La sinopsis de Safari (2016), el más reciente filme de Ulrich Seidl, es apenas una anécdota: turistas austriacos y alemanes que van de cacería a África. La película es, por supuesto, un texto abierto que se ha interpretado como una apología ecológica y una condena al maltrato animal. También es posible pensar el documental del austriaco como un señalamiento de las estrategias capitalistas, heredadas del pasado imperialista y colonial, de explotación y esclavismo que encubre la actividad turística.
Seidl es un atento examinador de la Europa contemporánea: así lo demuestra En el sótano (2014), su documental sobre austriacos que, al realizar sus más oscuros deseos en el nivel inferior de sus casas, ejemplifican el pensamiento de Freud. Con el filme de ficción Paraíso: Amor (2012), primera parte de una trilogía, Seidl inició sus meditaciones sobre África. Esta cinta aborda el turismo sexual en Kenia, edén de las “sugar mamas”, término coloquial con el que se conoce a las mujeres de edad madura que pagan por servicios de compañía y sexo a hombres negros.
No debe pasarse por alto que Namibia, país del suroeste africano que sirve como escenario a Safari, fue colonia del Imperio Alemán, que perdió sus territorios al final de la Primera Guerra Mundial. El documental sigue a varias familias de habla alemana: una pareja de ancianos que se aburre bajo el sol; un matrimonio que instruye a sus hijos en la cacería de antílopes, jirafas y zebras; una más que administra una villa turística con una extensa colección de cabezas de animales que sirven como decoración y avalan su poder de conquistadores. Alguien tiene que atender las necesidades de estos turistas: los sirvientes namibios, que aparecen intermitentemente, cuya presencia se acentúa conforme avanza la película, se encargan de guiar las excursiones, cargar los cadáveres (a veces inimaginablemente enormes) de las presas, despellejarlas, cortarlas y limpiar el desorden de la carnicería.
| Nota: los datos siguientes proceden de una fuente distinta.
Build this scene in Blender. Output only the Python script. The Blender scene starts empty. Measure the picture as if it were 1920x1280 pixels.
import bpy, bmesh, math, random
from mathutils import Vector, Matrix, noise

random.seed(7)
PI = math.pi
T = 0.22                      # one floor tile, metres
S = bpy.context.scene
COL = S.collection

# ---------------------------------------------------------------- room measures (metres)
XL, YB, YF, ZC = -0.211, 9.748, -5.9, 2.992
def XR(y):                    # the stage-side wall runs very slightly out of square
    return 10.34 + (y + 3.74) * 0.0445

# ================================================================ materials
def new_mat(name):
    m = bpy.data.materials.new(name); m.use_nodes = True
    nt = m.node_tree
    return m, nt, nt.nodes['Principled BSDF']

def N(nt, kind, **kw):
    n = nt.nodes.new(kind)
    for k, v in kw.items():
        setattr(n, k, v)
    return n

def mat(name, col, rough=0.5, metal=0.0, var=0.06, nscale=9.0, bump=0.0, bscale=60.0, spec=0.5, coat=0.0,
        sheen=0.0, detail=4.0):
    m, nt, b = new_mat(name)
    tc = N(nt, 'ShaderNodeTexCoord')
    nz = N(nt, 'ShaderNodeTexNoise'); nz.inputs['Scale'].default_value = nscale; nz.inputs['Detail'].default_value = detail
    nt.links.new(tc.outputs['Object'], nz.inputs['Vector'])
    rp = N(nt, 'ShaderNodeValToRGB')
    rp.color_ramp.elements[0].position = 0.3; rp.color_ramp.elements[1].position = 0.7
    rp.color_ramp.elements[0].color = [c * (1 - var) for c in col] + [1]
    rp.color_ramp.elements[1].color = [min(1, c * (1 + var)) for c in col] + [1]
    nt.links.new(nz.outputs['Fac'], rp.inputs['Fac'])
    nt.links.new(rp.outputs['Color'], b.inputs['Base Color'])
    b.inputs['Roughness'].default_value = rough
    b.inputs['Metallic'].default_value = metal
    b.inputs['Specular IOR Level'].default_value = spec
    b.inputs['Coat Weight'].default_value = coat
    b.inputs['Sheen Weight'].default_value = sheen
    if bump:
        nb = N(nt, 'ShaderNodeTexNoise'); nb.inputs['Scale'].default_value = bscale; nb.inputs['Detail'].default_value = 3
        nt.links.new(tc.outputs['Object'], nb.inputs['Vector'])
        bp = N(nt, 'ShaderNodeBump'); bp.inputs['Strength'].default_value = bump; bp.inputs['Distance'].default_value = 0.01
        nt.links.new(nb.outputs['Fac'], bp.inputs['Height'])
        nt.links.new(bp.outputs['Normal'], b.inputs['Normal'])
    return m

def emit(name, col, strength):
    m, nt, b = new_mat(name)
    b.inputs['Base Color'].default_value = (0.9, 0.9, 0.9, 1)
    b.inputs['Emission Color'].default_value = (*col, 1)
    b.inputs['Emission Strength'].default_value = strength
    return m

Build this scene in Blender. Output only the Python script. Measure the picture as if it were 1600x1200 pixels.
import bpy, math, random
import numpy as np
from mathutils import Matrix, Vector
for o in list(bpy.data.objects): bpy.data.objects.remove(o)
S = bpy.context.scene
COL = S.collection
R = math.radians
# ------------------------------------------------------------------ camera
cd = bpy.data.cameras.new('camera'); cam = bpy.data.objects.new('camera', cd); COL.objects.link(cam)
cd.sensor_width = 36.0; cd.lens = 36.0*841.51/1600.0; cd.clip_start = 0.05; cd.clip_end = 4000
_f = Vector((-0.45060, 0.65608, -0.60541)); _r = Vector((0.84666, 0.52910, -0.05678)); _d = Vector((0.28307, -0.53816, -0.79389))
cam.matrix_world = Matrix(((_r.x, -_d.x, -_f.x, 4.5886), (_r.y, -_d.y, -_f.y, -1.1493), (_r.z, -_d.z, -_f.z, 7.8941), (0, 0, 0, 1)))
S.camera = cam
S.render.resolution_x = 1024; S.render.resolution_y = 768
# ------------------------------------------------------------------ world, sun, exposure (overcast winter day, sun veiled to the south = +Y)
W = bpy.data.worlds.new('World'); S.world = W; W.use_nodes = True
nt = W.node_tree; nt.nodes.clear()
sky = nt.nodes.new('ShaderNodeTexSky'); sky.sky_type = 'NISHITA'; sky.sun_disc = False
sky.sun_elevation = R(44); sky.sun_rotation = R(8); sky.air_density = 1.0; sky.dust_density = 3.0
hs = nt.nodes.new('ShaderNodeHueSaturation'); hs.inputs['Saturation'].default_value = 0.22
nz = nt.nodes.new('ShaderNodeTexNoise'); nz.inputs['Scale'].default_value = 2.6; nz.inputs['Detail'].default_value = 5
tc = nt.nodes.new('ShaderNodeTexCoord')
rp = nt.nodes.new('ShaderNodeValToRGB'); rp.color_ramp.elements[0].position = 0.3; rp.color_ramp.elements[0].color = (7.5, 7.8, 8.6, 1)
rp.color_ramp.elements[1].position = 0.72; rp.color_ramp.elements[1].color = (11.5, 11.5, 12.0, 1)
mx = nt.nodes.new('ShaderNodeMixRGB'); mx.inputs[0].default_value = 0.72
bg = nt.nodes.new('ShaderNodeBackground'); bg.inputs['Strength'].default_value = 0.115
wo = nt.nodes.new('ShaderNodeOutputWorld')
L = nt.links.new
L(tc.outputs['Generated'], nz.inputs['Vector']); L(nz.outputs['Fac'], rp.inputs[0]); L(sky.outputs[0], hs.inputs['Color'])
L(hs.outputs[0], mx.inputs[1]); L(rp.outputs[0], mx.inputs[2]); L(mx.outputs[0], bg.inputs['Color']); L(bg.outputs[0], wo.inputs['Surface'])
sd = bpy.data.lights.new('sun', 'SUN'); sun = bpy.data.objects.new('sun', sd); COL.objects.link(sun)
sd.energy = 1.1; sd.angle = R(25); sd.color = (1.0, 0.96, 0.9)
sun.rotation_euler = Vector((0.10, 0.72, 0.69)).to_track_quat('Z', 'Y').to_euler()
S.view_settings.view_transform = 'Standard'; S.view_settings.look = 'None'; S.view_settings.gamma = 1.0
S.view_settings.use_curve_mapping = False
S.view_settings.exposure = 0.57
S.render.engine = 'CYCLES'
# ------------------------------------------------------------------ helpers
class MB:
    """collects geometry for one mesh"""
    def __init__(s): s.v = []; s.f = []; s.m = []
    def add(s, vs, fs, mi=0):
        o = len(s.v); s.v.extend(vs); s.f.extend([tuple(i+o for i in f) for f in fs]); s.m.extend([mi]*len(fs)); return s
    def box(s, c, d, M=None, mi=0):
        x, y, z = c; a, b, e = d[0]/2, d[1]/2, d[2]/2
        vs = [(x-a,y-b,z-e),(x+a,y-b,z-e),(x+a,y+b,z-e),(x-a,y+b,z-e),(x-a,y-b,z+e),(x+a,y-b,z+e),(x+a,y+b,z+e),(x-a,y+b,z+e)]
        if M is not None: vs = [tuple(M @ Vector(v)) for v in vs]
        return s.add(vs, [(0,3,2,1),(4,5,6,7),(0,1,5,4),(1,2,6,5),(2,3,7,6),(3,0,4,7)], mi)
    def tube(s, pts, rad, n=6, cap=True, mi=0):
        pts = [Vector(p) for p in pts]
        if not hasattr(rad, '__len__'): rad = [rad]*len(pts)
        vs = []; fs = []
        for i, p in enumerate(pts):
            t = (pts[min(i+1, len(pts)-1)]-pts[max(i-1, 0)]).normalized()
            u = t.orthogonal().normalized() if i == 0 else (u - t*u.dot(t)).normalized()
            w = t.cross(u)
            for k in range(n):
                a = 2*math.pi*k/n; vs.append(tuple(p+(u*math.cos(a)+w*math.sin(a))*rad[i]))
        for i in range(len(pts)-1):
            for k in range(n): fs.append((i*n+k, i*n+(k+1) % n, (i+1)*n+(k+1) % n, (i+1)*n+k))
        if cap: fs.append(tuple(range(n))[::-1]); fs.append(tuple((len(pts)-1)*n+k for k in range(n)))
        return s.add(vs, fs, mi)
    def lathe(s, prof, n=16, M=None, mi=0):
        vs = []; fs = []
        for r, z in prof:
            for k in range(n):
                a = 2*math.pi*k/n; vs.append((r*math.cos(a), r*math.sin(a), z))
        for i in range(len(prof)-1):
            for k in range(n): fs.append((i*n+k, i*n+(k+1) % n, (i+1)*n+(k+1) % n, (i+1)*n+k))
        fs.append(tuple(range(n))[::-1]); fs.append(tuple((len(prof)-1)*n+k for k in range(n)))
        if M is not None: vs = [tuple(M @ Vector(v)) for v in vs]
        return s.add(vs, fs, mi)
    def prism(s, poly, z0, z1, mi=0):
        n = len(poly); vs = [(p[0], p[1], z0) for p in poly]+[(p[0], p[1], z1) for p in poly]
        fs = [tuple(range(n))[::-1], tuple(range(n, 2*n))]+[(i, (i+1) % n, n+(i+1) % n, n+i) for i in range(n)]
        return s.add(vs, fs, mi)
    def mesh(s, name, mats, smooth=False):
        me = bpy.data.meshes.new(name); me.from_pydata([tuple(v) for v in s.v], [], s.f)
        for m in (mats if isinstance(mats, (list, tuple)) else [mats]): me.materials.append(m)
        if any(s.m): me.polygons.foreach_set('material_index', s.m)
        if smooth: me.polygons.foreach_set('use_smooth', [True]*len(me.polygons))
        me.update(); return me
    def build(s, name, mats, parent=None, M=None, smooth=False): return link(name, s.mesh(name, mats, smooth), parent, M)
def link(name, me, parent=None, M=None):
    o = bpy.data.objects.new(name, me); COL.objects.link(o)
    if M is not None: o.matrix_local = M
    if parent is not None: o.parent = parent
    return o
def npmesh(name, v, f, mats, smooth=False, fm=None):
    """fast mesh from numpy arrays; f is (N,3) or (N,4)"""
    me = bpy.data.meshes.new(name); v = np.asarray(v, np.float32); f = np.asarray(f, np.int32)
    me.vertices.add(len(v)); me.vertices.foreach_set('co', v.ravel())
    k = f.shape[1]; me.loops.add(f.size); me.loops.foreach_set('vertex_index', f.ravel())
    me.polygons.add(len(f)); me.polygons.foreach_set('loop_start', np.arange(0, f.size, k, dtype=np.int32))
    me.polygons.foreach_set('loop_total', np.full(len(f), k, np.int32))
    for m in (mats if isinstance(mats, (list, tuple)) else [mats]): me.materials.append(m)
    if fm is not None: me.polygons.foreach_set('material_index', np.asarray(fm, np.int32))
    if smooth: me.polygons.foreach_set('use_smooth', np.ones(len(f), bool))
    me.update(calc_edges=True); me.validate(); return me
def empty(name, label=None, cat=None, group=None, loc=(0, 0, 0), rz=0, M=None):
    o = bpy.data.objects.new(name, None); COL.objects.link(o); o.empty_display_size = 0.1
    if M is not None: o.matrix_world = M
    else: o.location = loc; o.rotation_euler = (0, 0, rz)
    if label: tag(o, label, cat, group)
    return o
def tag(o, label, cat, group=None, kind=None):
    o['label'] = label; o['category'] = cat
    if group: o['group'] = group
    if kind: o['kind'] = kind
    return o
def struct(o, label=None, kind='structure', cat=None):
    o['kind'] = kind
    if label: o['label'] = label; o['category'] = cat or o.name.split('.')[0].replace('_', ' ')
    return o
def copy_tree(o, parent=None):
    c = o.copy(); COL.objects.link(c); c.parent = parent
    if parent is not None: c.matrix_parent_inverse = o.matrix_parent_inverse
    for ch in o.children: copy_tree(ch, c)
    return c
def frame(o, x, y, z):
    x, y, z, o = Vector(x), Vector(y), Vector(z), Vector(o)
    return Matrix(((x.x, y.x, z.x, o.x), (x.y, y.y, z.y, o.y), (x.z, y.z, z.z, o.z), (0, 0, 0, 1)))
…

La puesta de cámara de Seidl es específica. Se puede decir que el tono de su discurso proviene de ella. El director siempre filma buscando la simetría del encuadre, a menudo panorámico, a través de los elementos que lo componen. Este formalismo extremo y artificioso, que se ha convertido en su sello personal, tiene un contrapeso: los planos registran con normalidad, con pocos movimientos y sin ángulos extraños –que en el cine clásico denotan la perversión–, los comportamientos de los personajes.
Safari es, también, un ejercicio de metaficción que deja al descubierto los procedimientos del director. En el filme se puede ver, por ejemplo, cómo una familia se prepara para crear una imagen que registre su triunfo en la cacería: en primer plano una cebra muerta, acomodada para lucir en la fotografía; detrás de ésta, una pareja de cazadores abrazados que sostienen un arma; en tercer plano, la sabana africana. El encuadre, por supuesto, busca la correspondencia exacta entre las proporciones laterales y superiores de la pantalla. Esa naturalidad encubierta resulta perturbadora. Seidl no filma la violencia con arrebatos, tampoco la convierte en espectáculo, simplemente observa, con sus parámetros, a quienes la ejercen.
Poseedor de una mirada poco complaciente, comunmente ignorada en las premiaciones de los festivales de cine, Seidl muestra en su documental una escena que resulta más perturbadora que las secuencias en las que se dispara a los animales: los trabajadores comen con furia los restos. La imagen resume los vacíos del filme, que no son precisamente una debilidad. El cineasta austriaco se concentra en registrar la crueldad europea, aunque no concede mayor espacio a la vida de los trabajadores namibios. Ellos, al parecer, siguen siendo un misterio por descubrir en películas de otras latitudes.